Scientists need to know more about the tortoise to save it. "This guy, because he lives in a burrow, has escaped a lot of attention," Hermann said.

The gopher prefers it that way. There is some evidence the gophers can pick up the vibrations of approaching footsteps, so they can hide in their burrows when people come around.

"They know you're coming before you know they're there," Hermann said.

As a result, said Auburn University professor Craig Guyer, "You can find their burrows very easily, but finding the animals is very difficult."

Guyer and his students have been using unmanned cameras to study gopher tortoises in Florida, Georgia and Alabama for three years.

The Auburn cameras caught gophers leaving their burrows for no more than half an hour at a time. It was long enough for the tortoises to make every appointment on their social calendar: Browse the buffet, greet the neighbors and, after everything else was done, find a mate.

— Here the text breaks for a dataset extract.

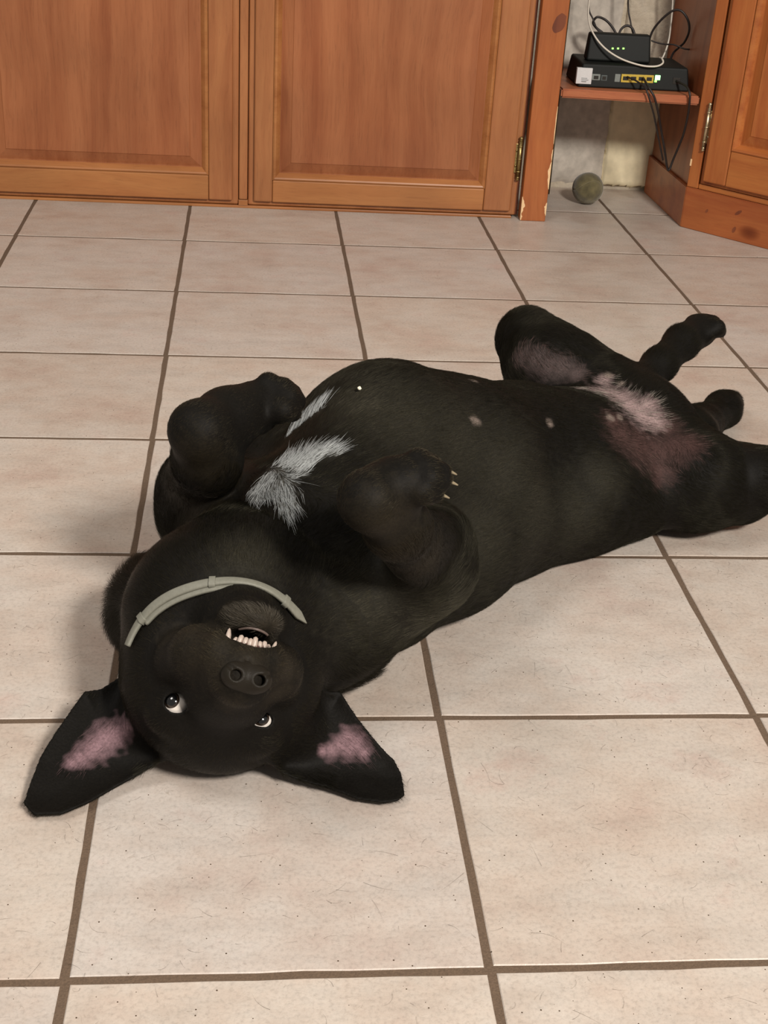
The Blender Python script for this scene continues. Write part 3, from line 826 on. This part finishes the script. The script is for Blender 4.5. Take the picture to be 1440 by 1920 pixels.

"The biggest surprise, the thing nobody had ever described before, was that the mating happened at the very end of the day," Guyer said.

The researchers had some disappointments. The shutter of the camera is operated by a pressure-sensitive switch at the entrance to the burrows. The pressure needed to click the shutter was so slight that "we took more pictures of rain than anything else," Guyer said.

In some cases, the pictures they did get produced more questions than answers. For instance, Hermann said, although the Tall Timbers cameras caught male tortoises fighting, it did not show why.

"It may be competition for mates," she said, although there is also some suggestion that the females choose which males will be their mates, not the other way around.

Perhaps the finding with the most far-reaching consequences has come out of the Auburn study. There, Guyer and his students put 15 of their cameras in areas where the tortoise habitat was in good shape and 15 where it was not.

In forests undisturbed by man, Guyer and his students found that gophers "stay at the same burrow for a long period of time. They know each other as neighbors and socialize on a daily basis."

But in disturbed areas, Guyer said, the tortoises' social behavior was disrupted. They did not stay in the same area long, changing burrows frequently.

"We can't document that it's bad, but we want to collect more information," he said. For a socializing gopher, keeping the old neighborhood intact "is likely to be as important to him as it is to humans."